Johnny Sauriri was on duty. He was a legend in the valley; a veteran of the Second World War and a survivor of a shootout with the Rhodesian Army during the Chimurenga, Zimbabwe’s war of independence. He lived and worked alongside my grandparents for ten years.

The hearse’s tires crunched, its brakes whined, and it came to a halt on the bridge.

“Leave the coffin here,” said Johnny

The undertakers’ faces went blank.

“Here? In the middle of nowhere?”

“Yes. Leave the coffin here.”

They looked at Johnny and looked at the mountainside, and they knew what we were going to do, but they also knew better than to interfere with a burial.

The black hearse rolled away into the shadows of the Erin Forest, leaving the coffin by the roadside. Johnny lifted two fingers to his mouth and whistled for the men to come down. My father, an uncle, Johnny, and the other workers shouldered the coffin and sweated up the steep climb. They zigzagged across streams and over patches of scorched earth until they reached the burial site. The fire of 1986, six years earlier, had exposed the landscape and left its curve and structure clear to see.

When everything was ready, family and friends gathered around the grave. The men lashed ropes around the polished wood and lowered it into the hole, tendons straining.

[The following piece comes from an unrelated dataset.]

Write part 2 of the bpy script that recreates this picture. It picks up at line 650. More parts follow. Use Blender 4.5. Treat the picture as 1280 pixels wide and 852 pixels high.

They staggered forward and the coffin slipped and tipped and bumped against the red walls of the grave. My father’s voice called out like a shepherd herding cattle. Muscles bulged and bare feet skidded forward for the final inches.

We gathered around the red sore in the ground. I held my mother’s hand and threw a bouquet of yellow everlasting flowers onto the coffin.

Handful by handful, spadeful by spadeful, she had to be tucked away.